SOME THOUGHTS ON AUSTRALIAN FANTASY: Part Three
Grace Dugan, guest blogging
(Aside: Of course I agree with everything Anna said in her post about ownership. I’m a little perplexed about my reading of her reading of my previous post, but hey. In this blog, as in fiction, I have been writing about what interests me and what excites my imagination. It was never my intention to impose this on anyone else, to suggest that others should be preoccupied with what preoccupies me, or that anyone should or shouldn’t write any particular thing. But I will continue to air my non-representative preoccupations for at least one more post).

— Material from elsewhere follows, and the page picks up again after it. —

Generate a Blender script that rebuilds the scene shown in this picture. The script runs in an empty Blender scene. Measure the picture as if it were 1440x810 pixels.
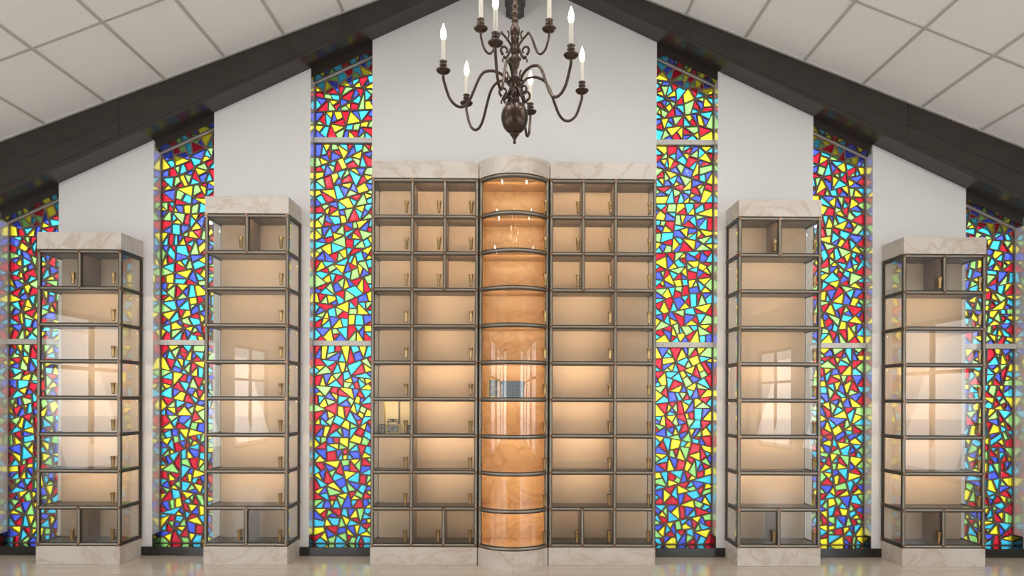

To recap and rephrase a little: I tend to think that fantasy (of the high/quest/trad/mainstream variety) presupposes a relationship with land, or is in some way about a relationship with the land and with nature. The majority, if not the vast majority of Australian fantasy writers, are anglo-celtic Australians. Our relationship with the land we live on is quite different to the relationship that British fantasy writers might have with the land they live on, and they pretty much started this whole thing, didn’t they? This is interesting.
People often talk about fantasy as if the genre were as old as time. But I tend to think that fantasy in the form we know it is a more modern thing, a response to the disenchantment of modern life. Does this mean that, in Australia, fantasy is a longing for the motherland, a longing to not be here in this weird place that perhaps we don’t really understand? (I also hear that it’s boring. That, too, is interesting).
My last post was a kind of ramble not far removed from being story-notes, or proto-story-notes. (This is something which I’ve seen: how could it be expressed in fiction?) Maybe I will write it up into a story one day, probably by the time I get around to it I will have something else pressing on my brain. In any case, here I offer up a few more of my preoccupations about Australia, which I would really like other people to write stories about so that I can read them:
- We have one of the lowest populations densities in the world, yet we are one of the most urbanised countries in the world. What does that say about our relationship to the land we live on? Science fiction stories of planetary colonisation have often dealt with this question of the relationship between people and place; maybe a story using those tropes could metaphorically discuss the Australian situation.
- Australians suffer from cultural cringe. We even have cultural cringe about our cultural cringe. How could this be an sf story?
- Going back to my image of Katoomba in autumn, in which the red trees mark the colonised landscape and the grey green is the bush. Could a fantasy world be imagined in which a colonising people has to change the landscape for their magic to work, but wherever it remains unchanged, a different magic prevails (I personally wouldn’t literally set this in Australia). Possibly related to this: how much of the food that we grow and eat here is native to Australia? Practically none of it.
- We are a pretty insignificant country in the realm of international politics. How might that change? How might it affect our future?
- For the last two centuries, us white folks have been farming Australia more or less as if it was Europe. This has had disastrous consequences for the environment, and also threatens the viability of agriculture in the long term (salinity, all that soil blowing away, etc). How might we live off the land more appropriately in the future? What will the consequences be if we continue our current farming practices?
Now that I think about it, there are two other things that I really want to read in Australian sf and fantasy: an intelligent examination of the relationship between Australia and the US, and a thoughtful and sensitive engagement with indigenous Australia. So, go write that, you say. Yeah well, grumble grumble (excuses, excuses).
Grace Dugan’s first novel The Silver Road is coming out from Penguin Australia in 2006. It is not in any way uniquely or essentially Australian.
3 Comments:
Those are good questions to ask for any region. I've never thought of regionalising SF like that, and of course it happens, just never thought of it before.
Grace, this sounds like a theme anthology waiting to happen! (then again, doesn't everything?)
I've enjoyed your posts.
Cheers,
Tansy
Benjamin, I guess the questions could apply to any region. I love Kim Stanley Robinson's The Gold Coast for the way that it examines such a specific place so lovingly but also so unsentimentally. Those sections where he recounts the history of Orange County from the beginning of time to the present really moved me.
Tansy, I have absolutely no intention of editing such an anthology (I am lazy) but if someone else did it that would be cool. I'm glad you've enjoyed my posts. I've enjoyed writing them, although it has been somewhat terrifying, and I have no idea how regular bloggers do this all the time.
Hi Lily, thanks for your thoughtful comments. I think I have quite a few of those books on my shelf, in the mounting unread books pile, so I will have to get to them.
I do agree that we belong to Australia. I never meant to say that white folks like me had no connection with the place, or no legitimate position from which to write about it. I really and truly was not trying to say that. Only that I think our connection with the land is perhaps different than a lot of other people's in other countries. But I think that difference is something we could address in our fiction, rather than thinking of it as an obstacle or something to be avoided. Science fiction provides lots of good opportunities to do this, and really to do it very easily, but fantasy? Maybe it's a bit more tricky, but to me tricky means insteresting.